Why is that not good writing? Well, honestly, it’s not bad writing. It’s grammatically correct. It gets the point across. But it’s not engaging writing and it’s not effective writing, and to compete in today’s commercial genre fiction market, you need to be engaging and effective. Writing guru Dwight Swain penned years ago that “it’s the author’s job to manipulate the emotions of the reader.” The lovely Jacqueline Lichtenberg reminds us on her Worldcrafter’s site that “fiction is drama.” Well, it’s rather hard to manipulate emotions and create drama in the passive voice, and without action.

So while Lois was happy to see Clark at her front door, the editor, agent or reader will not be happy reading that sentence. They won’t be feeling Lois’ happiness as much as they could because that kind of sentence doesn’t manipulate reader emotions.

What does? Showing. Action.

So we take “Lois was happy” and we give the reader (and agent and editor who are going to read those lines long before any reader does) the visual. “Vividness outranks brevity,” Swain says.

Lois peeked through the small heart-shaped beveled-glass window set in her front door and her breath caught in delight.
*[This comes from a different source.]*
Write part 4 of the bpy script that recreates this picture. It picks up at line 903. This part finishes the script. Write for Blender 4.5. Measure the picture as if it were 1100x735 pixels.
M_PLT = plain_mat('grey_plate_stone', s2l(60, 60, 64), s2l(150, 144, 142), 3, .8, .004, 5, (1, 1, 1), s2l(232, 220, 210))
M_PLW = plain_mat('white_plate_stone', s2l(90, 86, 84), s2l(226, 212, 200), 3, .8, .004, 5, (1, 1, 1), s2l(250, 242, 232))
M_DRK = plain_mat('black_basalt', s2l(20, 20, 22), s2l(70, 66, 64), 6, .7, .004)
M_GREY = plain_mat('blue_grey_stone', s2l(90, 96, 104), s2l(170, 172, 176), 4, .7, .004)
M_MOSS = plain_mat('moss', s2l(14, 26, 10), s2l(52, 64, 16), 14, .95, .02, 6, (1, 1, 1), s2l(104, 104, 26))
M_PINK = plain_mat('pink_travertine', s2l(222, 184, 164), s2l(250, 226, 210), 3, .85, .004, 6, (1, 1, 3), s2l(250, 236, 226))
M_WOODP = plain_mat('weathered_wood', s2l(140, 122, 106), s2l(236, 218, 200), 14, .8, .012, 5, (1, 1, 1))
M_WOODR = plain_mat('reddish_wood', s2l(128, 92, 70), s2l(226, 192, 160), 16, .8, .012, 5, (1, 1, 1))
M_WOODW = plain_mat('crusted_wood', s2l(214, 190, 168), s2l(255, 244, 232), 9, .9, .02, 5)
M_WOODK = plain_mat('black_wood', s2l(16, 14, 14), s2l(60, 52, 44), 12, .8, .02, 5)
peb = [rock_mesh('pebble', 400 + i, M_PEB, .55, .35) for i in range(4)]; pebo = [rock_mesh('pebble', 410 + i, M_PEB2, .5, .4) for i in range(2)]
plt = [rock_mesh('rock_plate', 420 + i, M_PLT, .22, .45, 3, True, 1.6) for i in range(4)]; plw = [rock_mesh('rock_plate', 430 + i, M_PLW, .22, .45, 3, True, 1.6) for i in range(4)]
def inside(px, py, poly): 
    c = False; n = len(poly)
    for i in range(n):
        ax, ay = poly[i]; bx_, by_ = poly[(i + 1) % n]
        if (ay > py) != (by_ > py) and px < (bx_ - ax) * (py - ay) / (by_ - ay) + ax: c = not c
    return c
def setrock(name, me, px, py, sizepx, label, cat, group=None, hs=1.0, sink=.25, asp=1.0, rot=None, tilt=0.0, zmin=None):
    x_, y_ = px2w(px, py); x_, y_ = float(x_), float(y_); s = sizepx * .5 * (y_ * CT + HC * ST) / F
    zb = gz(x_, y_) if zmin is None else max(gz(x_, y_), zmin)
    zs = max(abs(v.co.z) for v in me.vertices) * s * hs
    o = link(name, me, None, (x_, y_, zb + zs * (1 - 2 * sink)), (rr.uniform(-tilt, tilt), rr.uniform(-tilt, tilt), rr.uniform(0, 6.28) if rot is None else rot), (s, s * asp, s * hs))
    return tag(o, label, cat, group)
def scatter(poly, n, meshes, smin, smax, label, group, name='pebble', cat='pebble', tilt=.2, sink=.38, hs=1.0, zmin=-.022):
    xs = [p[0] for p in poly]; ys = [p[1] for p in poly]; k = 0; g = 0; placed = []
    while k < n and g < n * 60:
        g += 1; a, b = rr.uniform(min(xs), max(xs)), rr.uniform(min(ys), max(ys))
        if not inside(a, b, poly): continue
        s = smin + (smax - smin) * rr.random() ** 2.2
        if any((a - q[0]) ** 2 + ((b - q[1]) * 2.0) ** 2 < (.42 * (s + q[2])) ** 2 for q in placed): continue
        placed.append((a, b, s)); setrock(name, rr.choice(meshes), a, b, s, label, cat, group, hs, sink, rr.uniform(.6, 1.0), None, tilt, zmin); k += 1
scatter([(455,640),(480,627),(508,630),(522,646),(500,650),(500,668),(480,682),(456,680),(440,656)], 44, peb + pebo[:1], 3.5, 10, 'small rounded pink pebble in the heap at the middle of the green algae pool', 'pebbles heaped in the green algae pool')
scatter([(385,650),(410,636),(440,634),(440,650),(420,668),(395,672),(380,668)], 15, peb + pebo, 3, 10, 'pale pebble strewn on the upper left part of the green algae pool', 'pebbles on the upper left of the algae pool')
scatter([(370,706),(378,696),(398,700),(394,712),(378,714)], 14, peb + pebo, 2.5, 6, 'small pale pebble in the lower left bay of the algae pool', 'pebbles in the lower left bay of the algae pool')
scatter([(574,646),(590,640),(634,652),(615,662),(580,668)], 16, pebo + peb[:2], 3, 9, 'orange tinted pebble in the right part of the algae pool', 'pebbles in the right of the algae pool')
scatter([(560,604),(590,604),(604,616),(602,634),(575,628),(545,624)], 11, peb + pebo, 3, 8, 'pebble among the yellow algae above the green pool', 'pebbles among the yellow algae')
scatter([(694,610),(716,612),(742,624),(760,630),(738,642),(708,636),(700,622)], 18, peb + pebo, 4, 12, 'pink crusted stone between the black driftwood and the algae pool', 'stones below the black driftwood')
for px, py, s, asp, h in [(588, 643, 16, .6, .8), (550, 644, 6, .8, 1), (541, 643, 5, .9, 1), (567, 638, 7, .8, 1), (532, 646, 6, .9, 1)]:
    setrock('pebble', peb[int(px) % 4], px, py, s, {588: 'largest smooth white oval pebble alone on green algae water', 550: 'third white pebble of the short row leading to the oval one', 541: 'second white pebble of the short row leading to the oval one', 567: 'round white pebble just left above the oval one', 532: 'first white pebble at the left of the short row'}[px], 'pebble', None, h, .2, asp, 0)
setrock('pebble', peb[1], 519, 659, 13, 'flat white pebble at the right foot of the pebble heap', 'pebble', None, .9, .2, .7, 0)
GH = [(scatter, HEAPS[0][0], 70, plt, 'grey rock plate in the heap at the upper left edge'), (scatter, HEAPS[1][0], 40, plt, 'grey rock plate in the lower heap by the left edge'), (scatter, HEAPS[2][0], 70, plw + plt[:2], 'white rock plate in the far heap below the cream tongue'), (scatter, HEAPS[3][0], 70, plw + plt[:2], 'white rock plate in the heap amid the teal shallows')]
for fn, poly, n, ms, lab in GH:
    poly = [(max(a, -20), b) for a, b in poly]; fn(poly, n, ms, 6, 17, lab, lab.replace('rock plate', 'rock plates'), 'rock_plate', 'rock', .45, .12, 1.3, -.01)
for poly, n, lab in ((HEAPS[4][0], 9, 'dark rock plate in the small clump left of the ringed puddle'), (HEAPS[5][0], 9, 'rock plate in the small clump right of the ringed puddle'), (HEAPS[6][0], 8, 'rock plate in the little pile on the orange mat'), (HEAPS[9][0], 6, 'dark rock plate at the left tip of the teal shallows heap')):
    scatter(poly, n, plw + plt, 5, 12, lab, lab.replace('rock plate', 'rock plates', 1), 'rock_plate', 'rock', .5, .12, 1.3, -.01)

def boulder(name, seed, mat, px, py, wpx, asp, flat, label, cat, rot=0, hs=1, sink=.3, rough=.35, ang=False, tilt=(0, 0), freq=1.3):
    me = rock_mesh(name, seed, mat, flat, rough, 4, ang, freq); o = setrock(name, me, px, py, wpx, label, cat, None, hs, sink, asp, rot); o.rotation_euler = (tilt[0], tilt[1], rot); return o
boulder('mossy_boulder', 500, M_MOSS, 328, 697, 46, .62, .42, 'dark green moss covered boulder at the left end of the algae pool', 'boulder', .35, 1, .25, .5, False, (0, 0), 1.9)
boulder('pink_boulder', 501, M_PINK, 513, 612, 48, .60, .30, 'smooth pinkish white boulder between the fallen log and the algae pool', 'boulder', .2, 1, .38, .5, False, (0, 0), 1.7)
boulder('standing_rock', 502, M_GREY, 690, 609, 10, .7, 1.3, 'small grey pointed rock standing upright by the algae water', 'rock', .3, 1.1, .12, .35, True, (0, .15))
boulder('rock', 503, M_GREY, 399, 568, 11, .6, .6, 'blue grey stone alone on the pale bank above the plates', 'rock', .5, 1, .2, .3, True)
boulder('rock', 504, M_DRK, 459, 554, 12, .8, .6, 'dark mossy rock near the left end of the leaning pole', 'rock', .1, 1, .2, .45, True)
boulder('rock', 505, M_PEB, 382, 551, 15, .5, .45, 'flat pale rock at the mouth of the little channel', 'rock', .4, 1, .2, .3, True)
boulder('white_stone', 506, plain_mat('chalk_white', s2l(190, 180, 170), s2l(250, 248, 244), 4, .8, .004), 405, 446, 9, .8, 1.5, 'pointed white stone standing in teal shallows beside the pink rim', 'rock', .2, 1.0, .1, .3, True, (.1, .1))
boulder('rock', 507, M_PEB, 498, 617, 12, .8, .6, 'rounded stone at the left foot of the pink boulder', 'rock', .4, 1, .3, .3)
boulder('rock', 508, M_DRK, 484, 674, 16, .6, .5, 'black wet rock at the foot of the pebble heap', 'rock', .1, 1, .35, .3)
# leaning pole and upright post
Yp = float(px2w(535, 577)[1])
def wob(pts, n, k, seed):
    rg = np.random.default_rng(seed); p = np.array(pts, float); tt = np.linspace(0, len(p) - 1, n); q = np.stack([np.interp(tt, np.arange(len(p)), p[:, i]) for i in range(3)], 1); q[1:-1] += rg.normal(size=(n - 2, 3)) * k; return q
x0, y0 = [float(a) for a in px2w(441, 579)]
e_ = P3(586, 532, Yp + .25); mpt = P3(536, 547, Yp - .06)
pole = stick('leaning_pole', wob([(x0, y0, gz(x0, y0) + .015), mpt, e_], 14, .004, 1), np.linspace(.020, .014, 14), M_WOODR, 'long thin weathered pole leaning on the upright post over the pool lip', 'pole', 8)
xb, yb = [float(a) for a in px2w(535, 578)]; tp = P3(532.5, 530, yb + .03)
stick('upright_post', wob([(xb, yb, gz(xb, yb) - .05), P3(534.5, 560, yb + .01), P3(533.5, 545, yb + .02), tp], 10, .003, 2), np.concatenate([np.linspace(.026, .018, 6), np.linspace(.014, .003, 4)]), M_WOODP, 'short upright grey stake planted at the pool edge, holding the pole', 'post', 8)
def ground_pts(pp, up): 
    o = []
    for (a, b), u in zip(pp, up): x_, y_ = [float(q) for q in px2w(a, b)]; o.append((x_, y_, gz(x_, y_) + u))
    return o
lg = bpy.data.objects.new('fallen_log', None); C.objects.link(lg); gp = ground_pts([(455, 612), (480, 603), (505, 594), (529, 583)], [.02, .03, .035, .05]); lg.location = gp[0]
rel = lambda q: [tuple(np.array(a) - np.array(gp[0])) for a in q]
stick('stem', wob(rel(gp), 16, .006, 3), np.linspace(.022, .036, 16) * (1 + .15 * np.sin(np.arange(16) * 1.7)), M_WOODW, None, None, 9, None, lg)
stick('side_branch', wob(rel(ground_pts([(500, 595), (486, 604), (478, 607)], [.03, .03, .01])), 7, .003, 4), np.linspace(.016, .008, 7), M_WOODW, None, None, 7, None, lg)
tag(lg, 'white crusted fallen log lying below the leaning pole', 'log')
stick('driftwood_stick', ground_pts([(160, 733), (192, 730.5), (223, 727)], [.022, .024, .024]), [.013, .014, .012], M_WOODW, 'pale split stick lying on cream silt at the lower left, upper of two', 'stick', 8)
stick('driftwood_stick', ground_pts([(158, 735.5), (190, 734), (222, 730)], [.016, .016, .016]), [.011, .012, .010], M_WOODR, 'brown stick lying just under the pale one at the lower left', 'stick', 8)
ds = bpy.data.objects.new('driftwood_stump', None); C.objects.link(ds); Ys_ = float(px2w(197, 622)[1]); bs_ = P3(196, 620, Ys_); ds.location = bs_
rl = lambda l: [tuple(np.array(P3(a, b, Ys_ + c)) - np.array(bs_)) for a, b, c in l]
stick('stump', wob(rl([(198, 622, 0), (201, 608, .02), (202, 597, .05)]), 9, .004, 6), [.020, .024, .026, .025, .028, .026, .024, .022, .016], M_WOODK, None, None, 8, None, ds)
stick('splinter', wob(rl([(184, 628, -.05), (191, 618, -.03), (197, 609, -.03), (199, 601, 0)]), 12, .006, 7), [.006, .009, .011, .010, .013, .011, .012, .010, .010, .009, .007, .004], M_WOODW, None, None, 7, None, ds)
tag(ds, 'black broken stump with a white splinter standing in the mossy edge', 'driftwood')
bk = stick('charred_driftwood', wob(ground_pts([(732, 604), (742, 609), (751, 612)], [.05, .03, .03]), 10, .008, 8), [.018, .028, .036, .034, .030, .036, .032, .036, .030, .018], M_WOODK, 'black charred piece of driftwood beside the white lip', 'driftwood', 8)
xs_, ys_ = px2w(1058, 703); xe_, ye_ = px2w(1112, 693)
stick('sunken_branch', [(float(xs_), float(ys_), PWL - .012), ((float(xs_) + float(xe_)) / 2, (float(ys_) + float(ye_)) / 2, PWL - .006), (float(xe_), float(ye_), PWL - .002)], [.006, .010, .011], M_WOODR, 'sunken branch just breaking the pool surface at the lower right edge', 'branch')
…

Could it be…? Could that actually be…? Yes, it was, it was Clark. She let out a little squeal, a girlish and joyful sound…

Okay, supremely overwritten but I hope you get the idea. Instead of naming the emotion for the reader (happiness), the writer describes the sensations and thoughts and actions that most humans (since we assume humans are your readers) recognize as indications of happiness.

I know. You’re saying, yeah, that’s obvious. But you know what? I bet you dollars to doughnuts that if you go through your current work-in-progress, you’ll find at least three instances where you cheap-out and name an emotion instead of showing it, instead of letting the reader experience it.

I did. And I’m supposed to know what I’m doing.

Obviously, you can overdo this. You don’t detail every emotion every character feels in a story. The story would feel cartoonish. But you should at least be aware of whether or not you’re doing as much as you should in key scenes that have (or should have) a strong emotional element.

By the way, I did a handout (actually, I did about ten handouts) in that class with a SHOW THE EMOTION exercise. And it was interesting (and fun) to see the variations people created from:

Janet was unhappy that Roger walked by her desk without mentioning her birthday.

From sobs to slumping shoulders, from narrow-eyed glares to hurling of iPods, Janet showed her unhappiness (SHOWED) with Roger in an interesting variety of ways. Without ever TELLING the reader that she was unhappy.

One more writing tip—do not use multiple punctuation marks. Ever!!!! Do you hear me?!?!?!? Ever. Multiple punctuation marks make editors and agents very unhappy.